• **What the exercise asks**
Please quote exactly the opening lines of the data, from the first line to the one where "23, extra=18, dens=1.0)" appears.

• **Dataset excerpt**
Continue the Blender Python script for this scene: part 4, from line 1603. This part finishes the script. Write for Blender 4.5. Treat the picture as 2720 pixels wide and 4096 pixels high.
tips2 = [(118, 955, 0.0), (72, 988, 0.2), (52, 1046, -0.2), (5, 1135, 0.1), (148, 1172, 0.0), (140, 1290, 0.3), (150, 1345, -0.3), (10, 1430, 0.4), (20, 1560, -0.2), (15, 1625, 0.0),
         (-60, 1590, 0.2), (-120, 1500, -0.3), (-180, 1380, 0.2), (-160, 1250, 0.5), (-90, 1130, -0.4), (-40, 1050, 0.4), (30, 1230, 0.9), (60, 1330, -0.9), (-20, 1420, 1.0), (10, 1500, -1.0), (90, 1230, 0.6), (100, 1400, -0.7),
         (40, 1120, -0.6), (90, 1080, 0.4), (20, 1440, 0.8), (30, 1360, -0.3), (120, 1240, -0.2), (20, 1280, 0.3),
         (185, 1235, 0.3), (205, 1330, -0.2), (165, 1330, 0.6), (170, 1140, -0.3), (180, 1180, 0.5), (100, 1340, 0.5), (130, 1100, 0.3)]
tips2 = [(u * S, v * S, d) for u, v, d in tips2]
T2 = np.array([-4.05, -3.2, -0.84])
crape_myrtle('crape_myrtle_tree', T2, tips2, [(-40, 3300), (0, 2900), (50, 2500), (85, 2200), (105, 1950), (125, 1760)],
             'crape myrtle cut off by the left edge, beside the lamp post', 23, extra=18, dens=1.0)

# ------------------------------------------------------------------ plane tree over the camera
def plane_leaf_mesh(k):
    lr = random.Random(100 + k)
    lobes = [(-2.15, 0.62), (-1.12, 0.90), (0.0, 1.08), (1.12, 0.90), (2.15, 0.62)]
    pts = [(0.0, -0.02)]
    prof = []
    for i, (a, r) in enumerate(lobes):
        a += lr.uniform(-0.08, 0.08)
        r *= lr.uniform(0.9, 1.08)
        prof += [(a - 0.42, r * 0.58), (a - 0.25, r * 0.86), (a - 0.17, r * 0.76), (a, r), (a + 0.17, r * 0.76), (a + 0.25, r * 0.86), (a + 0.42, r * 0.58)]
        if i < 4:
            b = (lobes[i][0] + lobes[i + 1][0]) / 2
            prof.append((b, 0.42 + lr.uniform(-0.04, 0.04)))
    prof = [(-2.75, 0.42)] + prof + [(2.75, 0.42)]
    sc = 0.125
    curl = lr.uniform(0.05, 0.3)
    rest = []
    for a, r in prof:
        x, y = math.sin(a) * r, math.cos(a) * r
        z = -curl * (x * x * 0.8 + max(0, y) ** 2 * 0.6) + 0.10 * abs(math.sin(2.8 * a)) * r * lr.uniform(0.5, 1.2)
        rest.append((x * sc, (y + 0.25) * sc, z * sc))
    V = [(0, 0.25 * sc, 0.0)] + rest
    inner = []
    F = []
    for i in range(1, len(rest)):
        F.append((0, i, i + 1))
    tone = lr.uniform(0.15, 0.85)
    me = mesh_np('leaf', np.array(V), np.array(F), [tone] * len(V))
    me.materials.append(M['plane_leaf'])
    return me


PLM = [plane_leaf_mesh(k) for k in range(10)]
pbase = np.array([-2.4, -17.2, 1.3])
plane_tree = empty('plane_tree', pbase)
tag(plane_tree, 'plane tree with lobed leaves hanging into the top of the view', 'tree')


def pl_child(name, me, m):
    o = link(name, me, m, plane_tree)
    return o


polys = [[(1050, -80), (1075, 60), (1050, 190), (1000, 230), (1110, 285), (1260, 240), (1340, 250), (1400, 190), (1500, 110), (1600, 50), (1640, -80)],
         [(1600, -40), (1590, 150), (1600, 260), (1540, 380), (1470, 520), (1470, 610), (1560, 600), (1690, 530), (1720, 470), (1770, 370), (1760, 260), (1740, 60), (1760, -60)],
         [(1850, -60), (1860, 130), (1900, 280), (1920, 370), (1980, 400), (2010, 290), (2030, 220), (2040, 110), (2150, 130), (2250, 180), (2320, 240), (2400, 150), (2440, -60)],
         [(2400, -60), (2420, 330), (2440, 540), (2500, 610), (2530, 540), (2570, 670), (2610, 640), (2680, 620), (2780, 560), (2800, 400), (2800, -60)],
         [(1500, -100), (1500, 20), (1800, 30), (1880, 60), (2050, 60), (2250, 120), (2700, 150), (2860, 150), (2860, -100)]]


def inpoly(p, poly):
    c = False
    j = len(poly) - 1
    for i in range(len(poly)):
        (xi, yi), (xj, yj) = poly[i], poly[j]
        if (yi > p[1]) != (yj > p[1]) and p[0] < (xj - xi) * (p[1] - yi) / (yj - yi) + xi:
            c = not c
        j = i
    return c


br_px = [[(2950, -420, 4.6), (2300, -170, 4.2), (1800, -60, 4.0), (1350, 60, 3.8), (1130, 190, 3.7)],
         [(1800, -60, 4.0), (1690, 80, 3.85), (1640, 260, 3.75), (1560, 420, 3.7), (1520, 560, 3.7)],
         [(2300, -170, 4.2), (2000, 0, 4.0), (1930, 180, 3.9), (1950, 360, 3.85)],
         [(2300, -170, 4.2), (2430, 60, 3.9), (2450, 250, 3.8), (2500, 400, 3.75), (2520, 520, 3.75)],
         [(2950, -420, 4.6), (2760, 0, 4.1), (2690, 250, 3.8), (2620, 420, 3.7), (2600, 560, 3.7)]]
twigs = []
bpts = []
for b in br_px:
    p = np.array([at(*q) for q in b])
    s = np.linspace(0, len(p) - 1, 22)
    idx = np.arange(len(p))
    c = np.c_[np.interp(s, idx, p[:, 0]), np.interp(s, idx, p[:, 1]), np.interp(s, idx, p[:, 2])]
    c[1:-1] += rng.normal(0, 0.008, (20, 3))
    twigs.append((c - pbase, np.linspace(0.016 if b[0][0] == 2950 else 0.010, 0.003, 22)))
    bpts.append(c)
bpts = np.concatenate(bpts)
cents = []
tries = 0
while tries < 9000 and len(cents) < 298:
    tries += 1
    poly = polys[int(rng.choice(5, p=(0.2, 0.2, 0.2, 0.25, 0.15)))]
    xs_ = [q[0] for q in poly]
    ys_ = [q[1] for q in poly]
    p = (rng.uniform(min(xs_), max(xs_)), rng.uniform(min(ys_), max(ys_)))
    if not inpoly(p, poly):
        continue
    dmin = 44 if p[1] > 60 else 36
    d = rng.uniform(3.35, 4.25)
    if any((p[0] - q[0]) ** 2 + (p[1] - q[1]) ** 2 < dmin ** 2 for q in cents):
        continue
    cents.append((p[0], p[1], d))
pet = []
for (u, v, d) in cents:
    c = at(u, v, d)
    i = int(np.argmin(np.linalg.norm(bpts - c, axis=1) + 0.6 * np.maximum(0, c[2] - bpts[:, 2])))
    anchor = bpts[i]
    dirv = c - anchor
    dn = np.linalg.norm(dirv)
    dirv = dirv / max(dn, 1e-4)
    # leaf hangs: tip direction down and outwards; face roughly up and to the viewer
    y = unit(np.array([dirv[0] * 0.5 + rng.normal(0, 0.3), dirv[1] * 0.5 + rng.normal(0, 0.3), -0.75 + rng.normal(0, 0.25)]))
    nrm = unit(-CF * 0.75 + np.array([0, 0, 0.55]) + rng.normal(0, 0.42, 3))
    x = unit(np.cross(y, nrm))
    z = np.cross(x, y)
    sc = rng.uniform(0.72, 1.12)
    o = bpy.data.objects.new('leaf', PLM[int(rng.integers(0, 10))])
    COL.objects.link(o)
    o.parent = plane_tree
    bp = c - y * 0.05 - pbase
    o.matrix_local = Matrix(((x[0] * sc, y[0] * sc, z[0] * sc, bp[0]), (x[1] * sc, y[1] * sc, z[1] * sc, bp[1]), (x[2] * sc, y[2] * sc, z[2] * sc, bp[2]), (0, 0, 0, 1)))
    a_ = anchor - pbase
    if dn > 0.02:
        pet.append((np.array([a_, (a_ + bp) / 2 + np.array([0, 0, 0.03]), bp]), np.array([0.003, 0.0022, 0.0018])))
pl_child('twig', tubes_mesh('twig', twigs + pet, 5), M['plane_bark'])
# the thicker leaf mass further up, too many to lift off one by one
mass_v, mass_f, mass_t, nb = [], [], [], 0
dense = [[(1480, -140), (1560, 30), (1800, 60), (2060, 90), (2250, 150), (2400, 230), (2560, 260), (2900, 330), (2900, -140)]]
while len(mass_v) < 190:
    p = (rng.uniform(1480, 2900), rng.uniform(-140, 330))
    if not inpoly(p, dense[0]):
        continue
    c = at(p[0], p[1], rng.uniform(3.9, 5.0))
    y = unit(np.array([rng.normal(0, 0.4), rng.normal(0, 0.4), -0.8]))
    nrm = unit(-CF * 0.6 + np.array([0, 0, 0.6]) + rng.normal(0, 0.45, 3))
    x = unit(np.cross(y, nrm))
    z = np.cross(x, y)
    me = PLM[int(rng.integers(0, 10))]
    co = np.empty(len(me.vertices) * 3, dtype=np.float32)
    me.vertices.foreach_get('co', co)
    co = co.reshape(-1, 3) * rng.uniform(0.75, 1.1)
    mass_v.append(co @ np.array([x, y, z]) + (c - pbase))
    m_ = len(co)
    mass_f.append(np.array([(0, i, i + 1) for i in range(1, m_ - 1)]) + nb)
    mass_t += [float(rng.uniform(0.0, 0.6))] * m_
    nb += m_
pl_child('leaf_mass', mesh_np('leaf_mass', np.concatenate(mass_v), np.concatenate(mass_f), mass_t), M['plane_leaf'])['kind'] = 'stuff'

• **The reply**
Continue the Blender Python script for this scene: part 4, from line 1603. This part finishes the script. Write for Blender 4.5. Treat the picture as 2720 pixels wide and 4096 pixels high.
tips2 = [(118, 955, 0.0), (72, 988, 0.2), (52, 1046, -0.2), (5, 1135, 0.1), (148, 1172, 0.0), (140, 1290, 0.3), (150, 1345, -0.3), (10, 1430, 0.4), (20, 1560, -0.2), (15, 1625, 0.0),
         (-60, 1590, 0.2), (-120, 1500, -0.3), (-180, 1380, 0.2), (-160, 1250, 0.5), (-90, 1130, -0.4), (-40, 1050, 0.4), (30, 1230, 0.9), (60, 1330, -0.9), (-20, 1420, 1.0), (10, 1500, -1.0), (90, 1230, 0.6), (100, 1400, -0.7),
         (40, 1120, -0.6), (90, 1080, 0.4), (20, 1440, 0.8), (30, 1360, -0.3), (120, 1240, -0.2), (20, 1280, 0.3),
         (185, 1235, 0.3), (205, 1330, -0.2), (165, 1330, 0.6), (170, 1140, -0.3), (180, 1180, 0.5), (100, 1340, 0.5), (130, 1100, 0.3)]
tips2 = [(u * S, v * S, d) for u, v, d in tips2]
T2 = np.array([-4.05, -3.2, -0.84])
crape_myrtle('crape_myrtle_tree', T2, tips2, [(-40, 3300), (0, 2900), (50, 2500), (85, 2200), (105, 1950), (125, 1760)],
             'crape myrtle cut off by the left edge, beside the lamp post', 23, extra=18, dens=1.0)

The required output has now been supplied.